Additionally to reading some great text passages David Conrad shared some stories, anecdotes and insights about his personal lifelong passion for literature in general, Steinbeck in particular and about how reading aloud is enhancing the experience by adding the tone of the words and the rhythm of the language.

The session was definitely one of the festival highlights.



Personal side notes:

- I am honestly not a big fan of listening to my own voice and usually the only bits I read aloud from time to times are pieces for this blog. I write in my 2nd language and sometimes feel insecure about some phrases. In these cases it definitely helps to check if it sounds right in the ears.
But ... I'll give the reading aloud a chance considering to start with a short story by Aleksandar Hemon. I am really curious to find out how his special way to work with the English language actually sounds spoken out loud. I just will skip the part about doing it in public since the excuse of being an actress is not working for me ;)

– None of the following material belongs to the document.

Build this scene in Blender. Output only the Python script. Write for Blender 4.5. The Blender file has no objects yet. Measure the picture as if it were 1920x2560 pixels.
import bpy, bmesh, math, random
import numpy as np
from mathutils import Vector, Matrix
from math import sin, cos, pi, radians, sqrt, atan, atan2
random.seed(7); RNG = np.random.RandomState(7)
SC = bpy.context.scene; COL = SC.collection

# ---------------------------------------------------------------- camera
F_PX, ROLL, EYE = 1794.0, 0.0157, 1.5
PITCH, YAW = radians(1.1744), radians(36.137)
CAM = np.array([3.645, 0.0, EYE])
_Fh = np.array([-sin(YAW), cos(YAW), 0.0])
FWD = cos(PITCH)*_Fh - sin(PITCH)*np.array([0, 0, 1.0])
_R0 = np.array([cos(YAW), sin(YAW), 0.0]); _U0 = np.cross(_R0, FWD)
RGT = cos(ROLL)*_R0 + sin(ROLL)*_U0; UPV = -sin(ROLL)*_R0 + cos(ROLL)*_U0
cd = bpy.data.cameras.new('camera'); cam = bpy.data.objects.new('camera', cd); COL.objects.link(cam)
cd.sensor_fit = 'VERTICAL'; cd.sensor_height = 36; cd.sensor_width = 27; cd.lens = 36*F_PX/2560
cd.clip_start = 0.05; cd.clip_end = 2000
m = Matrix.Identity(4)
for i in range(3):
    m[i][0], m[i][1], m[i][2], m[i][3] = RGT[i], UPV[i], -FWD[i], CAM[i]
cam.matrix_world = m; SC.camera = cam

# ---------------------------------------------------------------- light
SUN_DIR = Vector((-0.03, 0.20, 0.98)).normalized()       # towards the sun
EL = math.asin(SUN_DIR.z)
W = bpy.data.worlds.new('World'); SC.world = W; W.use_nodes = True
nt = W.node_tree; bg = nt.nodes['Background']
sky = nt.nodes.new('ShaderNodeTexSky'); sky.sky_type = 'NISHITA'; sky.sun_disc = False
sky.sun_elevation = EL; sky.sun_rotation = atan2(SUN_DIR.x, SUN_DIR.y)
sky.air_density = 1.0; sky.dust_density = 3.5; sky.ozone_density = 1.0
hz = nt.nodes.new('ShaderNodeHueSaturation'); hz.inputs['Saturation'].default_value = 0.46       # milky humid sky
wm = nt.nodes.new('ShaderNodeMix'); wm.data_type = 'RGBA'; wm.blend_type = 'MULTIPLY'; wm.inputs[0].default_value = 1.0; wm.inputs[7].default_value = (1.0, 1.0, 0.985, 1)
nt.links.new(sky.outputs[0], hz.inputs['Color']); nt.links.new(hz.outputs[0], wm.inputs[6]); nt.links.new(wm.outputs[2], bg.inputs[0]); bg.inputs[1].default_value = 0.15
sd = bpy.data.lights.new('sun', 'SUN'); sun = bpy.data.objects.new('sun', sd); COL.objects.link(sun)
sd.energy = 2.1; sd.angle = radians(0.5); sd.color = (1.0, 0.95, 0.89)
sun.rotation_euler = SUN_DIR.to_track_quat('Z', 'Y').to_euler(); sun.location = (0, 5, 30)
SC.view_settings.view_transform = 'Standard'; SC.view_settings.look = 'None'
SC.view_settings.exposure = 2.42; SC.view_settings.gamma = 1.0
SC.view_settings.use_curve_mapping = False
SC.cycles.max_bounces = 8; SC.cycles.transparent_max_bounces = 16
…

- I later talked with two teachers, who were at the session and fascinated about how convincing it was. They pointed out that a speaker like David would be perfect to motivate kids to pick up books and that they would definitely take home some ideas about how to work with their students. I think this is awesome and good teachers are key personalities when it comes to guiding kids to world of literature, but I think it has to start even earlier with the parents.
My love for books was planted in my heart when I was little and my parents would read to me every evening at bedtime. See ... reading aloud can have a huge impact! I can see it already happen again when I look at my niece. She is not even 2 years old yet, but my sister started very early with reading and showing her the first little books and the baby LOVES it. She will climb in your lap with one of her books, give it to you and tell you to "READ". And you better do if you do not to dissapoint her badly ;). I think the next generation of book lovers is set in our family.